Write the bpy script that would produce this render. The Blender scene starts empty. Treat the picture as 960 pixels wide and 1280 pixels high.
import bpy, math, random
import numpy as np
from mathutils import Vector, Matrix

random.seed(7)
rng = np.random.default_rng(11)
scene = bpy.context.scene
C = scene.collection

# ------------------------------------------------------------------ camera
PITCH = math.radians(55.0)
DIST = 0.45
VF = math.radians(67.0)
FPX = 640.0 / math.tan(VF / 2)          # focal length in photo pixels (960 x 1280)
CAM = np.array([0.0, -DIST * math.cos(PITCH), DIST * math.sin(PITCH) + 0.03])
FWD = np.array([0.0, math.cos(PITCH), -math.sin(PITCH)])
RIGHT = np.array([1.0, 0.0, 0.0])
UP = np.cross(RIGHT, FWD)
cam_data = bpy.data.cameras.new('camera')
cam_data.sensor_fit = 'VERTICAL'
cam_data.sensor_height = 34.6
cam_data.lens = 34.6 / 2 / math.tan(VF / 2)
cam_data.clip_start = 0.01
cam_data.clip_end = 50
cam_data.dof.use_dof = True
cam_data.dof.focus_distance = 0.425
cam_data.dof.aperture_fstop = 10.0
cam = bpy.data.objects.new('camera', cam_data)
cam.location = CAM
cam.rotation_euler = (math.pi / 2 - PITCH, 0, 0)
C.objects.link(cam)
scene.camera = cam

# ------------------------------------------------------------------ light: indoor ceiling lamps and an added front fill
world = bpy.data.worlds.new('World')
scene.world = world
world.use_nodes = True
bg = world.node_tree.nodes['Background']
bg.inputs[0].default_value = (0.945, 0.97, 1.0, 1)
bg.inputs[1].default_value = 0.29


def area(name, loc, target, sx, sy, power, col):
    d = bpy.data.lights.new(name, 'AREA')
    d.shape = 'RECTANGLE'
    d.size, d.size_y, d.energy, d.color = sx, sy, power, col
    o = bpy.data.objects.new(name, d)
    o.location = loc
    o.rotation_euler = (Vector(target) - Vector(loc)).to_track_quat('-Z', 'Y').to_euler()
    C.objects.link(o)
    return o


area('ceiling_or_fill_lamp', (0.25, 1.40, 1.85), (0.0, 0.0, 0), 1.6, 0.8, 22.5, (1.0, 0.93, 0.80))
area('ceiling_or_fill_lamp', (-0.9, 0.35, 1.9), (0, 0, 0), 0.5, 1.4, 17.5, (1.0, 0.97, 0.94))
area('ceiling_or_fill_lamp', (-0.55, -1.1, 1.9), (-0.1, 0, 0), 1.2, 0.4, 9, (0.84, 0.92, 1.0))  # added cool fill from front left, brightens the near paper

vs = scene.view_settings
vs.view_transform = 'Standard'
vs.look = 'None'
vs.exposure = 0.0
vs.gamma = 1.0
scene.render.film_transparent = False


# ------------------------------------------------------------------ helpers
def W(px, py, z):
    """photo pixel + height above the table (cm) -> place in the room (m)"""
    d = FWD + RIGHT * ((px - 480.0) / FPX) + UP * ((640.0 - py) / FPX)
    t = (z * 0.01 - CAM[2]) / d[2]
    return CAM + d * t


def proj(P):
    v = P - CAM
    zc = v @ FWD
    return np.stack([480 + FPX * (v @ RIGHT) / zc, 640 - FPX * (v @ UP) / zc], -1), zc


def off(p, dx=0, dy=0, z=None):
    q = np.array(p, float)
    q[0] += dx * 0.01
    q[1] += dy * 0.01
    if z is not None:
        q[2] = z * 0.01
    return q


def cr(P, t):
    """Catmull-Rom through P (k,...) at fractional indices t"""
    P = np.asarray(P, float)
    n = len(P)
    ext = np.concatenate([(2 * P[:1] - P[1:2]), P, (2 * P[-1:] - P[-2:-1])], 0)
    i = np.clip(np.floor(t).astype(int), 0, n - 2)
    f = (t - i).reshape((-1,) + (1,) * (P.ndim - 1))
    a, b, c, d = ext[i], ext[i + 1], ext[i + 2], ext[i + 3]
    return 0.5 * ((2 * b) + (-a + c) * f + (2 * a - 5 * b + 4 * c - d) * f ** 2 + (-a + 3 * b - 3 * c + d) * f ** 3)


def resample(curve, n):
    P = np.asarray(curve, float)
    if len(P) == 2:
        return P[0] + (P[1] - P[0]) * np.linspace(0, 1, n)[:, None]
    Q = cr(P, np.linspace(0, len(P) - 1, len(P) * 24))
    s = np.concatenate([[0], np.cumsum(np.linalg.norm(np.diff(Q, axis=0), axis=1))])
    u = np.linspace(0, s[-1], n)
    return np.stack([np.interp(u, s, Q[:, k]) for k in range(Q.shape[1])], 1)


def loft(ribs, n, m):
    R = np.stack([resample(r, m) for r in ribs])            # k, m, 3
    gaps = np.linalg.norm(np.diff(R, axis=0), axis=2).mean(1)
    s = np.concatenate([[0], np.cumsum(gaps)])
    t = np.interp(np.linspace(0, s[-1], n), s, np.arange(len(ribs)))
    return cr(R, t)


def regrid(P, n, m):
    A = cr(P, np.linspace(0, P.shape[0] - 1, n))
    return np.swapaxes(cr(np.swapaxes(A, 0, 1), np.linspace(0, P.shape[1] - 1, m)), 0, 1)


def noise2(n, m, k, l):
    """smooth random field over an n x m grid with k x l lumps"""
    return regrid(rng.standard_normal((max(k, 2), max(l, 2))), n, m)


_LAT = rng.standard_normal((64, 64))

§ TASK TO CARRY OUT
Give an exact copy of all the data shown above.

§ SOLUTION BELOW
Write the bpy script that would produce this render. The Blender scene starts empty. Treat the picture as 960 pixels wide and 1280 pixels high.
import bpy, math, random
import numpy as np
from mathutils import Vector, Matrix

random.seed(7)
rng = np.random.default_rng(11)
scene = bpy.context.scene
C = scene.collection

# ------------------------------------------------------------------ camera
PITCH = math.radians(55.0)
DIST = 0.45
VF = math.radians(67.0)
FPX = 640.0 / math.tan(VF / 2)          # focal length in photo pixels (960 x 1280)
CAM = np.array([0.0, -DIST * math.cos(PITCH), DIST * math.sin(PITCH) + 0.03])
FWD = np.array([0.0, math.cos(PITCH), -math.sin(PITCH)])
RIGHT = np.array([1.0, 0.0, 0.0])
UP = np.cross(RIGHT, FWD)
cam_data = bpy.data.cameras.new('camera')
cam_data.sensor_fit = 'VERTICAL'
cam_data.sensor_height = 34.6
cam_data.lens = 34.6 / 2 / math.tan(VF / 2)
cam_data.clip_start = 0.01
cam_data.clip_end = 50
cam_data.dof.use_dof = True
cam_data.dof.focus_distance = 0.425
cam_data.dof.aperture_fstop = 10.0
cam = bpy.data.objects.new('camera', cam_data)
cam.location = CAM
cam.rotation_euler = (math.pi / 2 - PITCH, 0, 0)
C.objects.link(cam)
scene.camera = cam

# ------------------------------------------------------------------ light: indoor ceiling lamps and an added front fill
world = bpy.data.worlds.new('World')
scene.world = world
world.use_nodes = True
bg = world.node_tree.nodes['Background']
bg.inputs[0].default_value = (0.945, 0.97, 1.0, 1)
bg.inputs[1].default_value = 0.29


def area(name, loc, target, sx, sy, power, col):
    d = bpy.data.lights.new(name, 'AREA')
    d.shape = 'RECTANGLE'
    d.size, d.size_y, d.energy, d.color = sx, sy, power, col
    o = bpy.data.objects.new(name, d)
    o.location = loc
    o.rotation_euler = (Vector(target) - Vector(loc)).to_track_quat('-Z', 'Y').to_euler()
    C.objects.link(o)
    return o


area('ceiling_or_fill_lamp', (0.25, 1.40, 1.85), (0.0, 0.0, 0), 1.6, 0.8, 22.5, (1.0, 0.93, 0.80))
area('ceiling_or_fill_lamp', (-0.9, 0.35, 1.9), (0, 0, 0), 0.5, 1.4, 17.5, (1.0, 0.97, 0.94))
area('ceiling_or_fill_lamp', (-0.55, -1.1, 1.9), (-0.1, 0, 0), 1.2, 0.4, 9, (0.84, 0.92, 1.0))  # added cool fill from front left, brightens the near paper

vs = scene.view_settings
vs.view_transform = 'Standard'
vs.look = 'None'
vs.exposure = 0.0
vs.gamma = 1.0
scene.render.film_transparent = False


# ------------------------------------------------------------------ helpers
def W(px, py, z):
    """photo pixel + height above the table (cm) -> place in the room (m)"""
    d = FWD + RIGHT * ((px - 480.0) / FPX) + UP * ((640.0 - py) / FPX)
    t = (z * 0.01 - CAM[2]) / d[2]
    return CAM + d * t


def proj(P):
    v = P - CAM
    zc = v @ FWD
    return np.stack([480 + FPX * (v @ RIGHT) / zc, 640 - FPX * (v @ UP) / zc], -1), zc


def off(p, dx=0, dy=0, z=None):
    q = np.array(p, float)
    q[0] += dx * 0.01
    q[1] += dy * 0.01
    if z is not None:
        q[2] = z * 0.01
    return q


def cr(P, t):
    """Catmull-Rom through P (k,...) at fractional indices t"""
    P = np.asarray(P, float)
    n = len(P)
    ext = np.concatenate([(2 * P[:1] - P[1:2]), P, (2 * P[-1:] - P[-2:-1])], 0)
    i = np.clip(np.floor(t).astype(int), 0, n - 2)
    f = (t - i).reshape((-1,) + (1,) * (P.ndim - 1))
    a, b, c, d = ext[i], ext[i + 1], ext[i + 2], ext[i + 3]
    return 0.5 * ((2 * b) + (-a + c) * f + (2 * a - 5 * b + 4 * c - d) * f ** 2 + (-a + 3 * b - 3 * c + d) * f ** 3)


def resample(curve, n):
    P = np.asarray(curve, float)
    if len(P) == 2:
        return P[0] + (P[1] - P[0]) * np.linspace(0, 1, n)[:, None]
    Q = cr(P, np.linspace(0, len(P) - 1, len(P) * 24))
    s = np.concatenate([[0], np.cumsum(np.linalg.norm(np.diff(Q, axis=0), axis=1))])
    u = np.linspace(0, s[-1], n)
    return np.stack([np.interp(u, s, Q[:, k]) for k in range(Q.shape[1])], 1)


def loft(ribs, n, m):
    R = np.stack([resample(r, m) for r in ribs])            # k, m, 3
    gaps = np.linalg.norm(np.diff(R, axis=0), axis=2).mean(1)
    s = np.concatenate([[0], np.cumsum(gaps)])
    t = np.interp(np.linspace(0, s[-1], n), s, np.arange(len(ribs)))
    return cr(R, t)


def regrid(P, n, m):
    A = cr(P, np.linspace(0, P.shape[0] - 1, n))
    return np.swapaxes(cr(np.swapaxes(A, 0, 1), np.linspace(0, P.shape[1] - 1, m)), 0, 1)


def noise2(n, m, k, l):
    """smooth random field over an n x m grid with k x l lumps"""
    return regrid(rng.standard_normal((max(k, 2), max(l, 2))), n, m)


_LAT = rng.standard_normal((64, 64))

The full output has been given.